── Supplied material
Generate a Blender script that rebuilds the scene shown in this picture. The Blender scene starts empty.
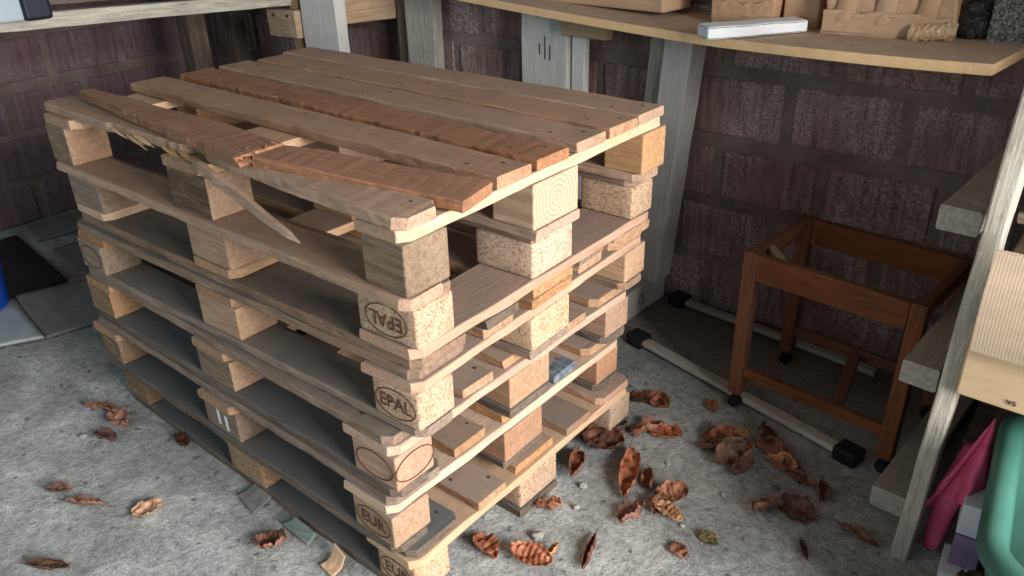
import bpy, bmesh, math, random
from mathutils import Vector, Matrix, noise, Euler
sc = bpy.context.scene
COL = sc.collection

# ---------------------------------------------------------------- helpers
def S(r, g, b):
    f = lambda c: (c/255/12.92) if c/255 <= .04045 else ((c/255+.055)/1.055)**2.4
    return (f(r), f(g), f(b), 1)

def link(name, bm, mat, parent=None, loc=(0,0,0), rot=(0,0,0), smooth=False):
    me = bpy.data.meshes.new(name); bm.normal_update(); bm.to_mesh(me); bm.free()
    for m in (mat if isinstance(mat, (list, tuple)) else [mat]): me.materials.append(m)
    if smooth:
        for p in me.polygons: p.use_smooth = True
    o = bpy.data.objects.new(name, me); COL.objects.link(o)
    o.location = loc; o.rotation_euler = rot
    if parent is not None: o.parent = parent
    return o

def tag(o, label=None, cat=None, group=None, kind=None):
    if label: o['label'] = label
    if cat: o['category'] = cat
    if group: o['group'] = group
    if kind: o['kind'] = kind
    return o

def empty(name, loc, rz=0, label=None, cat=None, group=None):
    o = bpy.data.objects.new(name, None); COL.objects.link(o)
    o.empty_display_size = .05
    o.location = loc; o.rotation_euler = (0, 0, rz)
    return tag(o, label, cat, group)

def n1(x, y=0., z=0.): return noise.noise(Vector((x, y, z)))

def plank(L, W, T, seed=0, r=.003, wob=.0012, n=None, cham=0., chamside=(1,1), jag=(0,0), bow=0., edge=None, cup=0.):
    """timber along local x: rounded profile swept over stations, with wobble, clipped corners, jagged ends"""
    n = n or max(6, int(L/.035))
    R = random.Random(seed)
    prof = []
    for cy, cz, a0 in ((1,1,0),(-1,1,90),(-1,-1,180),(1,-1,270)):
        for k in range(3):
            a = math.radians(a0+k*45)
            prof.append((cy, cz, math.cos(a), math.sin(a)))
    bm = bmesh.new(); rings = []
    xs = [-L/2, -L/2+min(.002, r)] + [-L/2+.004+(L-.008)*i/n for i in range(1, n)] + [L/2-min(.002, r), L/2]
    if cham:
        xs = sorted(set(xs+[-L/2+cham, -L/2+cham*.5, L/2-cham, L/2-cham*.5]))
    jg = [(R.uniform(0, 1)**1.6, R.uniform(0, 1)**1.6) for _ in prof]
    for i, x in enumerate(xs):
        endin = .7 if (i == 0 or i == len(xs)-1) else 1.
        lo, hi = -W/2, W/2
        for s, e in ((-1, 0), (1, 1)):
            d = cham-(L/2-abs(x)) if (x*s > 0 and chamside[e]) else 0
            if cham and d > 0:
                k = d*.75
                lo += k; hi -= k*(1 if chamside[e] == 1 else 0)
        if edge:
            a, b = edge(x); lo += a; hi -= b
        ring = []
        for j, (cy, cz, ca, sa) in enumerate(prof):
            rr = r*(1.6-endin*.6)
            y = (hi if cy > 0 else lo) - cy*rr + ca*rr
            z = cz*(T/2-rr) + sa*rr
            y += wob*1.6*n1(x*9+seed*7.3, cy*3.1, cz*2.7) + wob*.8*n1(x*45+seed*3.3, cy*5, cz*7)
            z += wob*n1(x*7+seed*5.1, cy*2, cz*4.2) + wob*.6*n1(x*50+seed, cy*9, cz*3)
            z += bow*((2*x/L)**2) + cup*((y/(W/2))**2)
            xx = x
            if jag[0] and i <= 1: xx += jag[0]*jg[j][0]
            if jag[1] and i >= len(xs)-2: xx -= jag[1]*jg[j][1]
            if i in (0, len(xs)-1) and not jag[0]: xx += .0015*n1(y*40, z*40, seed)
            ring.append(bm.verts.new((xx, y, z)))
        rings.append(ring)
    m = len(prof)
    for a, b in zip(rings, rings[1:]):
        for j in range(m):
            bm.faces.new((a[j], a[(j+1) % m], b[(j+1) % m], b[j]))
    bm.faces.new(rings[0]); bm.faces.new(list(reversed(rings[-1])))
    bmesh.ops.recalc_face_normals(bm, faces=bm.faces)
    return bm

def box(sx, sy, sz, bev=.003, seg=2, cuts=0, dent=0., seed=0, centre=(0,0,0)):
    bm = bmesh.new(); bmesh.ops.create_cube(bm, size=1)
    bmesh.ops.scale(bm, vec=(sx, sy, sz), verts=bm.verts)
    if cuts: bmesh.ops.subdivide_edges(bm, edges=bm.edges[:], cuts=cuts, use_grid_fill=True)
    if bev:
        ed = [e for e in bm.edges if len(e.link_faces) == 2 and e.calc_face_angle() > .5]
        bmesh.ops.bevel(bm, geom=ed, offset=bev, segments=seg, affect='EDGES', profile=.5)
    if dent:
        for v in bm.verts:
            p = v.co*9+Vector((seed*3.7, seed*1.3, 0))
            q = noise.noise_vector(p)*dent + noise.noise_vector(p*3)*dent*.4
            if v.co.z < -sz/2+.004: q.z = 0
            v.co += q
    bmesh.ops.translate(bm, vec=centre, verts=bm.verts)
    return bm

def tube(pts, rad, seg=8, caps=True):
    bm = bmesh.new(); rings = []
    pts = [Vector(p) for p in pts]
    ref = Vector((0, 0, 1)); dd = (pts[-1]-pts[0]).normalized()
    if abs(dd.z) > .75: ref = Vector((0, 1, 0))
    for i, p in enumerate(pts):
        t = (pts[min(i+1, len(pts)-1)]-pts[max(i-1, 0)]).normalized()
        u = t.cross(ref)
        if u.length < .05: u = t.cross(Vector((1, 0, 0)))
        u.normalize(); w = u.cross(t)
        r = rad[i] if isinstance(rad, (list, tuple)) else rad
        rings.append([bm.verts.new(p+u*r*math.cos(2*math.pi*k/seg)+w*r*math.sin(2*math.pi*k/seg)) for k in range(seg)])
    for a, b in zip(rings, rings[1:]):
        for k in range(seg): bm.faces.new((a[k], a[(k+1) % seg], b[(k+1) % seg], b[k]))
    if caps: bm.faces.new(rings[0]); bm.faces.new(rings[-1])
    bmesh.ops.recalc_face_normals(bm, faces=bm.faces)
    return bm

def grid_surf(fn, nu, nv):
    bm = bmesh.new()
    V = [[bm.verts.new(fn(i/nu, j/nv)) for j in range(nv+1)] for i in range(nu+1)]
    for i in range(nu):
        for j in range(nv): bm.faces.new((V[i][j], V[i+1][j], V[i+1][j+1], V[i][j+1]))
    return bm

def thicken(o, t, off=0):
    m = o.modifiers.new('thickness', 'SOLIDIFY'); m.thickness = t; m.offset = off
    return o

def add_nails(bm, spots):
    nb = join(*[tube([(x, y, z0), (x, y, z1)], .0037, 7) for x, y, z0, z1 in spots])
    for fc in nb.faces: fc.material_index = 1
    return join(bm, nb)

def join(*bms):
    out = bmesh.new()
    for b in bms:
        me = bpy.data.meshes.new('tmp'); b.to_mesh(me); b.free(); out.from_mesh(me); bpy.data.meshes.remove(me)
    return out

# ---------------------------------------------------------------- materials
class NT:
    def __init__(s, name, rough=.85):
        s.m = bpy.data.materials.new(name); s.m.use_nodes = True
        s.t = s.m.node_tree; s.b = s.t.nodes['Principled BSDF']
        s.b.inputs['Roughness'].default_value = rough
        s.b.inputs['Specular IOR Level'].default_value = .25
    def n(s, typ, **kw):
        o = s.t.nodes.new(typ)
        for k, v in kw.items():
            if k in o.inputs: o.inputs[k].default_value = v
            else: setattr(o, k, v)
        return o
    def l(s, a, b): s.t.links.new(a, b)
    def coord(s, scale=(1,1,1), rnd=True, world=False):
        tc = s.n('ShaderNodeTexCoord'); src = tc.outputs['Object']
        if world: src = s.n('ShaderNodeNewGeometry').outputs['Position']
        elif rnd:
            oi = s.n('ShaderNodeObjectInfo'); mu = s.n('ShaderNodeVectorMath', operation='SCALE')
            cv = s.n('ShaderNodeCombineXYZ')
            for k in range(3): s.l(oi.outputs['Random'], cv.inputs[k])
            s.l(cv.outputs[0], mu.inputs[0]); mu.inputs['Scale'].default_value = 37.
            ad = s.n('ShaderNodeVectorMath', operation='ADD')
            s.l(src, ad.inputs[0]); s.l(mu.outputs[0], ad.inputs[1]); src = ad.outputs[0]
        mp = s.n('ShaderNodeMapping'); mp.inputs['Scale'].default_value = scale
        s.l(src, mp.inputs['Vector']); return mp.outputs[0]
    def noise(s, vec, scale, detail=4, rough=.55, dist=0.):
        o = s.n('ShaderNodeTexNoise'); o.inputs['Scale'].default_value = scale
        o.inputs['Detail'].default_value = detail; o.inputs['Roughness'].default_value = rough
        o.inputs['Distortion'].default_value = dist
        s.l(vec, o.inputs['Vector']); return o.outputs['Fac']
    def ramp(s, fac, stops, interp='LINEAR'):
        o = s.n('ShaderNodeValToRGB'); e = o.color_ramp.elements; o.color_ramp.interpolation = interp
        while len(e) < len(stops): e.new(.5)
        for k, (p, c) in enumerate(stops):
            e[k].position = p; e[k].color = c if not isinstance(c, (int, float)) else (c, c, c, 1)
        s.l(fac, o.inputs[0]); return o.outputs[0]
    def mix(s, fac, a, b, mode='MIX'):
        o = s.n('ShaderNodeMix', data_type='RGBA', blend_type=mode)
        for sock, v in ((o.inputs[0], fac), (o.inputs[6], a), (o.inputs[7], b)):
            if hasattr(v, 'is_linked') or hasattr(v, 'links'): s.l(v, sock)
            else: sock.default_value = v
        return o.outputs[2]
    def math(s, op, a, b=0., clamp=False):
        o = s.n('ShaderNodeMath', operation=op); o.use_clamp = clamp
        for sock, v in ((o.inputs[0], a), (o.inputs[1], b)):
            if hasattr(v, 'links'): s.l(v, sock)
            else: sock.default_value = v
        return o.outputs[0]
    def bump(s, h, strength, dist=.002):
        o = s.n('ShaderNodeBump'); o.inputs['Strength'].default_value = strength; o.inputs['Distance'].default_value = dist
        s.l(h, o.inputs['Height'])
        if s.b.inputs['Normal'].links: s.l(s.b.inputs['Normal'].links[0].from_socket, o.inputs['Normal'])
        s.l(o.outputs[0], s.b.inputs['Normal'])
    def vary(s, col, lo=.8, hi=1.15, sat=.12):
        oi = s.n('ShaderNodeObjectInfo'); mr = s.n('ShaderNodeMapRange')
        s.l(oi.outputs['Random'], mr.inputs[0]); mr.inputs[3].default_value = lo; mr.inputs[4].default_value = hi
        h = s.n('ShaderNodeHueSaturation'); s.l(col, h.inputs['Color']); s.l(mr.outputs[0], h.inputs['Value'])
        m2 = s.math('FRACT', s.math('MULTIPLY', oi.outputs['Random'], 7.13))
        s.l(s.math('ADD', s.math('MULTIPLY', m2, 2*sat), 1-sat), h.inputs['Saturation'])
        return h.outputs[0]
    def up(s, lo=.6, hi=.9):
        g = s.n('ShaderNodeNewGeometry'); sp = s.n('ShaderNodeSeparateXYZ'); s.l(g.outputs['Normal'], sp.inputs[0])
        mr = s.n('ShaderNodeMapRange'); s.l(sp.outputs[2], mr.inputs[0])
        mr.inputs[1].default_value = lo; mr.inputs[2].default_value = hi
        return mr.outputs[0]
    def out(s, col): s.l(col, s.b.inputs['Base Color']); return s.m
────
Exercise brief. Copy out every line of the material above that mentions the word "scene".

Complete answer.
Generate a Blender script that rebuilds the scene shown in this picture. The Blender scene starts empty.
sc = bpy.context.scene